Reproduce, without any change, the span of lines from the opening of the records below to the line containing "scene.view_settings.exposure = 1.0", inclusive.
# START OF DATASET CONTENT
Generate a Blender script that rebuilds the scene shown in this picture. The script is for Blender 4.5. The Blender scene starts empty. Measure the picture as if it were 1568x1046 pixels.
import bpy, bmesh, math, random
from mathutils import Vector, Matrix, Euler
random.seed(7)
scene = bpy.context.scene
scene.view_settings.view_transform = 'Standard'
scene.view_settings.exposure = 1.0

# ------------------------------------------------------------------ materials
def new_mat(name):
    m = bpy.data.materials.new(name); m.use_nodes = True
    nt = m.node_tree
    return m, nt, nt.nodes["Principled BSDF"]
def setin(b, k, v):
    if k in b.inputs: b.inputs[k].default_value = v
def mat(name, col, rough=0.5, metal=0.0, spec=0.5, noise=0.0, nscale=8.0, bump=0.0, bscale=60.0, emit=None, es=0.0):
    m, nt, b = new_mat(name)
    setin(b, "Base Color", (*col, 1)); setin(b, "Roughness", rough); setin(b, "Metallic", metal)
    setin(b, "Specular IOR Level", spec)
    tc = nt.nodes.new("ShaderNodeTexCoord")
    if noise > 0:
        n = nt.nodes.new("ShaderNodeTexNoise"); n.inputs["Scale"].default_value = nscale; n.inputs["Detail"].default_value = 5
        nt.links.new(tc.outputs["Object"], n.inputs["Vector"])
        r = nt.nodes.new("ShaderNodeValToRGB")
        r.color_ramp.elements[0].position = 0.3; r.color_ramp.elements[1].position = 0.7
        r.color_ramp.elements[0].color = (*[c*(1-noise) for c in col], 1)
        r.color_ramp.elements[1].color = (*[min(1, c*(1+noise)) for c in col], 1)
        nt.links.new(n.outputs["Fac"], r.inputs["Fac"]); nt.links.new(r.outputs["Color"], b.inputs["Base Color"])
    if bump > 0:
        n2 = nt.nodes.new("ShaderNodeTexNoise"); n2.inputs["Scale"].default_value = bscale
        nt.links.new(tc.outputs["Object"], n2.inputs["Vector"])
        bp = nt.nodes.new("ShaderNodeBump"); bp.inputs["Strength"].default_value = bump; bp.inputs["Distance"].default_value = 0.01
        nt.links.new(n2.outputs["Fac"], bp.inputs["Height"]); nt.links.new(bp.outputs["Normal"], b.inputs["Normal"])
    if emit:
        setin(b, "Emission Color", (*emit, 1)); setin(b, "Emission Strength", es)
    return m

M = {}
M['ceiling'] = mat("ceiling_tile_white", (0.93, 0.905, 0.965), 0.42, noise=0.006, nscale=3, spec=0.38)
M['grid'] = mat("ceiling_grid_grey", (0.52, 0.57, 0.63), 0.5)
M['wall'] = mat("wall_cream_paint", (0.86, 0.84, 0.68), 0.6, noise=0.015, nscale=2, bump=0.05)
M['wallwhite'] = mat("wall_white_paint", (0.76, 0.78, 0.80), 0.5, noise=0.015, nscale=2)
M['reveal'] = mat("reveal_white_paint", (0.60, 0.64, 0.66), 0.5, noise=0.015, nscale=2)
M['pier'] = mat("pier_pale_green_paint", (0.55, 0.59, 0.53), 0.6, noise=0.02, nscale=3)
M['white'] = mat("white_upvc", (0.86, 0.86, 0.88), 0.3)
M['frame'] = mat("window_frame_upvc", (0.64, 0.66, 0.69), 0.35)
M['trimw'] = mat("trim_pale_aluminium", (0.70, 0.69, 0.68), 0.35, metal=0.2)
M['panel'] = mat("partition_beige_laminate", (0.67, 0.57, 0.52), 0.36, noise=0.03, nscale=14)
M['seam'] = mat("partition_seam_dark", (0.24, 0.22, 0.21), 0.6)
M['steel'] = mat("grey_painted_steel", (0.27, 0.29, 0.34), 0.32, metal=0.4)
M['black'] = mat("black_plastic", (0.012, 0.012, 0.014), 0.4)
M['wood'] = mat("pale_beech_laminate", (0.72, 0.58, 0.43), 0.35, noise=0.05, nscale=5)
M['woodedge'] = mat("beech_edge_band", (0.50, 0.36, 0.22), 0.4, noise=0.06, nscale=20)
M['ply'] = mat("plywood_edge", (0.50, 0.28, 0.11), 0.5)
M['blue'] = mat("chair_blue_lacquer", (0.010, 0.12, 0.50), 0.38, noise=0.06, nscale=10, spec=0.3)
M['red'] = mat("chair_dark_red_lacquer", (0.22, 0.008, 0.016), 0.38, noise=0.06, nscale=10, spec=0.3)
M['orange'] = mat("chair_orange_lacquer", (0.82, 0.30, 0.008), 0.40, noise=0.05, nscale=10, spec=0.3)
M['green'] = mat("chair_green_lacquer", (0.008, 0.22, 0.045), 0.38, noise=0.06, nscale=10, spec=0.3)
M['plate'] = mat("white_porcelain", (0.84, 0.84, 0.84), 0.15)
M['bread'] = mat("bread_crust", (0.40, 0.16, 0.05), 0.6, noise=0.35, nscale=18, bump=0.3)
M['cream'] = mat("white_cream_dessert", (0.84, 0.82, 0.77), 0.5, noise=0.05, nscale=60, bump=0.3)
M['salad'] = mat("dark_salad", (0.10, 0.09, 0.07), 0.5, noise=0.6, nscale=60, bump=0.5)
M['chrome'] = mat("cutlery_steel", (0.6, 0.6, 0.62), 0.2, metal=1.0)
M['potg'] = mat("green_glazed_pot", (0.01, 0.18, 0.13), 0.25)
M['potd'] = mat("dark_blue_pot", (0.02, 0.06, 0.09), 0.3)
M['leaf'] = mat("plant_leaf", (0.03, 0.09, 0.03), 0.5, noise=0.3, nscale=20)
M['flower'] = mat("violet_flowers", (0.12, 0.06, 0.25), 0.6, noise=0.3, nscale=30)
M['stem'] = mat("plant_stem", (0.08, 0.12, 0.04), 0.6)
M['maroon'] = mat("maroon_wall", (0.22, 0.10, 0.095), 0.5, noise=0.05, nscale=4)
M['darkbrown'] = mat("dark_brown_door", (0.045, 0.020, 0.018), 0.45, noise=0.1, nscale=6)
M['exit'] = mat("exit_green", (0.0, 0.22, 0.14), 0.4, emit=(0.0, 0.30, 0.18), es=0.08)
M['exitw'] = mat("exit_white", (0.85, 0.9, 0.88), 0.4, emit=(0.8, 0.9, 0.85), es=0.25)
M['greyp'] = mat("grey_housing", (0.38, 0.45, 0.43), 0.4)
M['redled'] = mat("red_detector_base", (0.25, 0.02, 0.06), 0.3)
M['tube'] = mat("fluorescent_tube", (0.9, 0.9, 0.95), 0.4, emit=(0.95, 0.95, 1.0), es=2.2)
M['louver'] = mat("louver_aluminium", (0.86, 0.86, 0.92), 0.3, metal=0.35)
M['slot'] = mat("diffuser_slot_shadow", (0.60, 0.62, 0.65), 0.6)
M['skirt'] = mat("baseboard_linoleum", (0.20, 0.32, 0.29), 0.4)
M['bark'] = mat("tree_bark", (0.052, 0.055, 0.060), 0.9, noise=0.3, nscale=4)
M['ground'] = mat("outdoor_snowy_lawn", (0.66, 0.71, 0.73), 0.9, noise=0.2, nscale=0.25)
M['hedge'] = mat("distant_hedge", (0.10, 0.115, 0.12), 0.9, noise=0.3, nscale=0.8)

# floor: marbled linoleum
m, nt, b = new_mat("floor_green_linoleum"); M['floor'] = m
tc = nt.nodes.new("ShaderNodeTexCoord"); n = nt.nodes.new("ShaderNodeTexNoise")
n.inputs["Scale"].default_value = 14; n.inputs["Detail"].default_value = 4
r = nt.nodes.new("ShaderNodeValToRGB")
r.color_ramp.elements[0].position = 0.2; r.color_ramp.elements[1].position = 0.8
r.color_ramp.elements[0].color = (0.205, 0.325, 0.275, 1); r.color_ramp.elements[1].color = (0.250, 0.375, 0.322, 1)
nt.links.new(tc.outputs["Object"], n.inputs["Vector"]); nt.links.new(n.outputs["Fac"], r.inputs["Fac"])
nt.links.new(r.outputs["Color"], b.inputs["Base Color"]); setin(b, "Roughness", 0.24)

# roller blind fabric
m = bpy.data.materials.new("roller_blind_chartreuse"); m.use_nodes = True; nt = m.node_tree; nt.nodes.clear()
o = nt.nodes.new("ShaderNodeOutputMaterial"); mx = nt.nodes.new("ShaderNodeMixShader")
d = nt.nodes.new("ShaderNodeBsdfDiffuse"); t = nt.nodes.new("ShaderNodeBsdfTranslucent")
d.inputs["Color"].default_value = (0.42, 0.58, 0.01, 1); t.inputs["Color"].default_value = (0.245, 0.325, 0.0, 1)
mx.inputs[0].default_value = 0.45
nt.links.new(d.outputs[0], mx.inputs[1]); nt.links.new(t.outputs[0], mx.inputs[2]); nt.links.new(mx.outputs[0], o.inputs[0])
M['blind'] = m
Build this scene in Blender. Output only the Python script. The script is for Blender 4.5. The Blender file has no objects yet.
# END OF DATASET CONTENT
(REPLY TO THE TASK)
Generate a Blender script that rebuilds the scene shown in this picture. The script is for Blender 4.5. The Blender scene starts empty. Measure the picture as if it were 1568x1046 pixels.
import bpy, bmesh, math, random
from mathutils import Vector, Matrix, Euler
random.seed(7)
scene = bpy.context.scene
scene.view_settings.view_transform = 'Standard'
scene.view_settings.exposure = 1.0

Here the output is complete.